Round and round, joking and laughing, I have thus come to conclude the discography of the mysterious Lux Occulta (so I won't bother you anymore) with their first album "Forever Alone. Immortal" dated 1996. What were they twelve years ago? Were they still crazy experimenters loving Avantgarde/Industrial sounds with a refined diabolical taste? I would say no.

This "Forever Alone. Immortal", also a majestically melancholic title, is an album of absolutely anomalous and unpredictable Symphonic Black Metal, marked by wide and generous strokes of bitter arcane melody; but don't expect the cruel or more simply "true" sounds of the early Dimmu Borgir, although some imperceptible influence of theirs can be heard, nor the vampirism of Cradle of Filth, nor the relentless and bloody wickedness of Anorexia Nervosa. These are Lux Occulta and despite their discography having a head and a tail that don't match at all, eccentricity (and perhaps a bit of eclecticism too) in music has always been the cornerstone of this almost unknown and, I admit, not very relevant Metal band. Yet, I can't help it, their style has always struck me.

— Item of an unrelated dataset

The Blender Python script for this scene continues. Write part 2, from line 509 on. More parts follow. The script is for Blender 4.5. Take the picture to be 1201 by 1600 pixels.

But enough with the chatter, let's get to the point; from the very first notes of "The Kingdom Is Mine" you can perceive a marked and veiled atmospheric vein that will reign supreme throughout the album and that will give it an exceptionally fascinating, ghostly yet at the same time mystical and even with an oriental aftertaste aspect, thanks to a large use of keyboards cleverly blended with the rest of the instruments and accompanied by a growl/scream I would say almost canonical, yet also unpredictable, just listen to the hysterical laments at the end of this regal and imposing track, almost seven minutes long but the shortest on the whole CD.

Indeed, each song is very long, meditated, architected with extreme meticulousness, and a perfect example is "Homodeus", well over eleven minutes with a granite and balanced setup: the first atmospheric minute is wonderful, a crystalline and sidereal cloud that slowly flows into a desolate and disheartening mid tempo, destined to evolve into a blast beat and a sharp and serpentine melody interrupted from time to time by elusive and ethereal intervals completely unexpected.

Similarly set up is "Sweetest Stench Of The Dead", which however presents itself slower and morbid, the riffs are almost doom and you can even hear the intervention of a piano smothered by perhaps a slightly raw production. The outro of this other eleven-minute marathon is wonderful: only the keyboard, which dominates solitary and withered, macabre and decadent, slow and sad.

Different melodic lines can be noticed, for example, in "The Third Eye", decidedly darker and more evil but which ends with a flute and a string instrument that unfortunately due to my ignorance I was unable to identify, and in "Apokathastasis" (I must say the LO know their stuff when it comes to lyrics and various occultism) where the atmosphere becomes increasingly oppressive and hazy.

Briefly summing up: this is an album that practically almost no one knows, but I, always talking of "de gustibus" and various annoyances, found it as interesting and mysterious as the band itself; a condensate of dark magic, a hypnotic abyss, an elegant temple of damp and gloomy quiet, a dusty ancient book never interpreted, a silent light, hidden, always alone but eternal.